I confess that I used to be a really, really heavy DXer. That's someone who is addicted to listening to shortwave radio. I used to listen for several hours a night. It was hereditary, I got it from my father. As mentioned before, he was really hard core. He was a ham. That's a ham radio operator. I'd tell you his call sign but someone else has it now, a quarter century after his death. I checked I didn't know they reassigned numbers.
One of my biggest weaknesses was listening to radio plays and my favorites weren't from the hoary, august BBC, they were from the Canadian Broadcasting Corporation. Many Saturdays in the 1990s and 2000s I would hope I'd get in Radio Canada International long enough to listen to The Mystery Project, after their incomparable news program, The World At Six, still my idea of the perfect half-hour news show. I don't know what the ravages of the stinking Harper regime have done to it, I haven't had the heart to listen to it in years.
So, "The Mystery Project" (that's pronounced PRO-ject in the original Canadian). I loved the series of half-hour mysteries, few of them in the repulsive genera the cosy or the hard boiled detective type. I loved "Midnight Cab" by James W. Nichols, Clean Sweep by Alf Silver and other series. A friend recently sent me a thumb drive with mp3s of what I thought was among the best written of the series, "The Old Guy" by Paul Ledoux. I don't know how Ledoux does it but he seems to make so much happen in his short plays that a half hour seems at least twice as long. Now I want to read or hear more of Ledoux's work, he is an unusually good playwright. And he's written a lot of plays, none of which seem to be easily accessible in written or recorded form.
If you can find a way to listen to any of them you might really enjoy it. If there's one thing I've concluded from it, the pictures are so much better on the radio, the writing and acting too. Actors always look great, exactly like they're supposed to. I've seen lots of great actors on TV and in the movies who were so much better than the eye-candy leads but who you knew were never going to get the leading roles based on their sex appeal to the eye. But to the ear, to the mind, none of that matters.

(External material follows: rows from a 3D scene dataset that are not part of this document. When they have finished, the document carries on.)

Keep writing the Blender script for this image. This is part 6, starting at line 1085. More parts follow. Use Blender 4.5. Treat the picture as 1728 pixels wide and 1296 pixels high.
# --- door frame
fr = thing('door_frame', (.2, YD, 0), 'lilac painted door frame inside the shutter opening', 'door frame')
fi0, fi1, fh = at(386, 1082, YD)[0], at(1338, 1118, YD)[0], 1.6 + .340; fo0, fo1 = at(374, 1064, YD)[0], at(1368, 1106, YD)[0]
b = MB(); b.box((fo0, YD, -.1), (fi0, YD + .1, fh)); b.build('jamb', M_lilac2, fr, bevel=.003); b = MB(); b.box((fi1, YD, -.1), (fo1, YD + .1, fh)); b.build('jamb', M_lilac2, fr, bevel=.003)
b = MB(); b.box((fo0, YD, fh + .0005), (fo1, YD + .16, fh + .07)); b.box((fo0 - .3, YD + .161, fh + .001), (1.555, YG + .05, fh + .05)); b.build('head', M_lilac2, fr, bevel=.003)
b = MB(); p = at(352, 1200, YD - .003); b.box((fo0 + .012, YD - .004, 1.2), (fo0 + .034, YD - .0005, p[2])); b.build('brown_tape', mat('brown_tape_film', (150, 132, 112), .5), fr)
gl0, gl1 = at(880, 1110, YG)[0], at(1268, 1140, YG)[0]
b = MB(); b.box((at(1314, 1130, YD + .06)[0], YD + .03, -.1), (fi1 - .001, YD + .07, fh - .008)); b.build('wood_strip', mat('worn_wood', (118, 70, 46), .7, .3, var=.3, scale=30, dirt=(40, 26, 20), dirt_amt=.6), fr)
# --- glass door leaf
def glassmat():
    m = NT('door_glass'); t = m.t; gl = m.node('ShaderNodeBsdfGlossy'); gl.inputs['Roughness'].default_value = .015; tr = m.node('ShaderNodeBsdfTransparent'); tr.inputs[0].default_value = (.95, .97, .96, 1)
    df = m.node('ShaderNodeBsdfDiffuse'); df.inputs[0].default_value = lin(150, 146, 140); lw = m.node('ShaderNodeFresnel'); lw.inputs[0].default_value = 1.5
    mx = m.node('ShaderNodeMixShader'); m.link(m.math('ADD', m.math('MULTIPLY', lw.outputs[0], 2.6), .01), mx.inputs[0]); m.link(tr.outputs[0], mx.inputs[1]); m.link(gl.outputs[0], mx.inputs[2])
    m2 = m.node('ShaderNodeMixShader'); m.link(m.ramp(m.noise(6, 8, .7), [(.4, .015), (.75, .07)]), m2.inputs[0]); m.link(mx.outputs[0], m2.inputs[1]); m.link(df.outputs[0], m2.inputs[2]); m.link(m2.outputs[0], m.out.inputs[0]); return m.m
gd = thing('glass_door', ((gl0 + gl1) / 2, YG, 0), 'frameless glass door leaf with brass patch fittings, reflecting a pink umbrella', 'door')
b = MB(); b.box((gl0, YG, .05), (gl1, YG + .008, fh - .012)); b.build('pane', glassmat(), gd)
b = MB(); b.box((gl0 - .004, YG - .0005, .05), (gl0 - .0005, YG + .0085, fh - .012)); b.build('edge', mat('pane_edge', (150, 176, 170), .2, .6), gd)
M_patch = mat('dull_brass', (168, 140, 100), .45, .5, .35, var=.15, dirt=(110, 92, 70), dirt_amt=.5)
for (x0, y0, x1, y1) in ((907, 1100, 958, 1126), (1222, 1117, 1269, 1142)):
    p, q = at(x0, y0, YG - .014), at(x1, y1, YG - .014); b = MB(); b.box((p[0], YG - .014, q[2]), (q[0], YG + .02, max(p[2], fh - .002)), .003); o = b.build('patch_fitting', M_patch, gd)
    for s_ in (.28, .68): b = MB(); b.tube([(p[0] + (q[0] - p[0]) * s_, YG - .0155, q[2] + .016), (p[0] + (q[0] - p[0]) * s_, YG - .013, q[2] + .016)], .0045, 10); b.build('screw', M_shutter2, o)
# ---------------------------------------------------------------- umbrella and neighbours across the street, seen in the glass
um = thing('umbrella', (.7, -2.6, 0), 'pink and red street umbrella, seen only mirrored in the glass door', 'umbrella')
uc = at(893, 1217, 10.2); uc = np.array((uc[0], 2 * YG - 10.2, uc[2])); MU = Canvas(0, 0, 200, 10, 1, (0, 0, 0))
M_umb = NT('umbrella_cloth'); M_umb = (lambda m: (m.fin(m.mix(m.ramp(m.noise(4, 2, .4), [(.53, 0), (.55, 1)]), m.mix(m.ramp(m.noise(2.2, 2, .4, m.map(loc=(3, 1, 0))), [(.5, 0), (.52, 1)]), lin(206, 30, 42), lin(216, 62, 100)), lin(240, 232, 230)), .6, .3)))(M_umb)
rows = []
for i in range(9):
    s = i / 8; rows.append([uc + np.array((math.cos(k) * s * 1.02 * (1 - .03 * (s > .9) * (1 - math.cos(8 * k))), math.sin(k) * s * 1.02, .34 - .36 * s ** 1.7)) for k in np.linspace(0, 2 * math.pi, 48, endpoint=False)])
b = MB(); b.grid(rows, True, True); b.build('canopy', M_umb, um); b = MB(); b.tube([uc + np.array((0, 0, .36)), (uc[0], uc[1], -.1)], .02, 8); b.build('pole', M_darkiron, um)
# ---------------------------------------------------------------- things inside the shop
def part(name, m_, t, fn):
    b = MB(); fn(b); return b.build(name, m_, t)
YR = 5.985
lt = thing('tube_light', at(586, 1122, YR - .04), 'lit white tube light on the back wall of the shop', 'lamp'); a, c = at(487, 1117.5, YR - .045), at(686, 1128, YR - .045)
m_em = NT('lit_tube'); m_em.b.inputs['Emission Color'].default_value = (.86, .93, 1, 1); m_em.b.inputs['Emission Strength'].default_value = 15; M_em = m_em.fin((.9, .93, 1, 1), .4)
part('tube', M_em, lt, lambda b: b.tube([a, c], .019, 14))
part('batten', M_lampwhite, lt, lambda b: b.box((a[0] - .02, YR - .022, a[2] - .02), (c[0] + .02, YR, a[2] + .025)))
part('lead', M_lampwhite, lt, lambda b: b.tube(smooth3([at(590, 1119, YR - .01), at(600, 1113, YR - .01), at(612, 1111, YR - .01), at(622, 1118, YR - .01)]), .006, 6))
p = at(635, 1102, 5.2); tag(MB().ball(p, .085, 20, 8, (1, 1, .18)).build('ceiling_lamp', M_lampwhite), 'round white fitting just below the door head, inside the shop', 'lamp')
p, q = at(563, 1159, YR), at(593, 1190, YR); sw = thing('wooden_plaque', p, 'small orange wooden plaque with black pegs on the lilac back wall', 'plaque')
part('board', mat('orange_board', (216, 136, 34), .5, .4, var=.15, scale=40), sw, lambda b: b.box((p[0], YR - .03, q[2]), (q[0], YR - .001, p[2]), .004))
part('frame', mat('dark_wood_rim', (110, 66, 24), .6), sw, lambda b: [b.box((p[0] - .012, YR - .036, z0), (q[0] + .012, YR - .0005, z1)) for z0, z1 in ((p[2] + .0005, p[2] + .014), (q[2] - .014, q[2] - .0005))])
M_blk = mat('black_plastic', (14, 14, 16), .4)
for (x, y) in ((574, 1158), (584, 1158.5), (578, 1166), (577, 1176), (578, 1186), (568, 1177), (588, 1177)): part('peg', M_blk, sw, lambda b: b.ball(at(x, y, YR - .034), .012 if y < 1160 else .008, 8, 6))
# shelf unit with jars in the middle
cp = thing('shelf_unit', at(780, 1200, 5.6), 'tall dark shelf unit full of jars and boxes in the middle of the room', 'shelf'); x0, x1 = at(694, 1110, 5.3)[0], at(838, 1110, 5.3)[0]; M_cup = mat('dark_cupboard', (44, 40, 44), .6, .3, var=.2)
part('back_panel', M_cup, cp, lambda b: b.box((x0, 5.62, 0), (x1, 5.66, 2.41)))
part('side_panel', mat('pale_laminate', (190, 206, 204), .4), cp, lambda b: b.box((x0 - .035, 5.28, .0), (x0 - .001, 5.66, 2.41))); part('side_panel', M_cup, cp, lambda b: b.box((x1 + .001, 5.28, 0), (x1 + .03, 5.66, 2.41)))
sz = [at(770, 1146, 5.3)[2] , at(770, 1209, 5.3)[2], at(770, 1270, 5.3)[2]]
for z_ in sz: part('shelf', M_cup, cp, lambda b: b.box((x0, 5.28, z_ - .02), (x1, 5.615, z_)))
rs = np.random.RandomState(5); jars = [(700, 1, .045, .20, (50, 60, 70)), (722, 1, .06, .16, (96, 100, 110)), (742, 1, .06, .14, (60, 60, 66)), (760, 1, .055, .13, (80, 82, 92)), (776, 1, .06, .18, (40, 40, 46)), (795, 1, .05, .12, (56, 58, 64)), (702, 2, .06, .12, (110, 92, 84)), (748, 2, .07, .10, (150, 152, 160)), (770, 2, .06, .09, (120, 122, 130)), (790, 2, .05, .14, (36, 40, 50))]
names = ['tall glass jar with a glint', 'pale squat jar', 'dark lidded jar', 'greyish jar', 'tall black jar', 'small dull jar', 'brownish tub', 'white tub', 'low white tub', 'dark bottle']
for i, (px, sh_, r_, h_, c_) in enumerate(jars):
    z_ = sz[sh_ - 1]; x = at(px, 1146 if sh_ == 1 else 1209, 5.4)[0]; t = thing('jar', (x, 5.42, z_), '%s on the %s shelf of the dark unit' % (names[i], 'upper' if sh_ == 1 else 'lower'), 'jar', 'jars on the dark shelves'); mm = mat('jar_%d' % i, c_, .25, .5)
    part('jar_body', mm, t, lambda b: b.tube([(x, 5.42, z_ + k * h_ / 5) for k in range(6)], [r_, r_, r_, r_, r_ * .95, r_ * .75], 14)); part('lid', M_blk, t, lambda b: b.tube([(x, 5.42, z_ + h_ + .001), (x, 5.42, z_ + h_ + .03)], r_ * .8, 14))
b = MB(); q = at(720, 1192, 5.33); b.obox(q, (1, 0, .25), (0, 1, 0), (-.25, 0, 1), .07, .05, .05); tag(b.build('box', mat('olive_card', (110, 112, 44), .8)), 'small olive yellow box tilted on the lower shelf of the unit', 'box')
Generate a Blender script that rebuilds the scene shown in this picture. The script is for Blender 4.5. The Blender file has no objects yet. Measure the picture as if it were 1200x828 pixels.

I don't know how many aspiring playwrights, actors, directors, sound engineers have carried the form on into the internet, maybe I should look. Anyone who falls into those categories who isn't trying should probably consider going into another line of work because it's so cheap and easy to try with a computer and a hundred dollar microphone. Pictures cost so much more, in money and effort. Working in music, you can do a lot with the free Audacity program you can get online as long as you've got a fairly good mic. I use a Shure and it sounds pretty OK for making recordings for my students. But I'm too busy listening to go searching for good audio plays that right now. I will take recommendations. There's nothing like being able to put on an hour and a half of plays while I'm working in the garden or around the house. It's a relief from the lame radio fare we get around here, no matter which of the four American "public" stations I can get. Radio has really gone to hell. Not only here but we led the way down.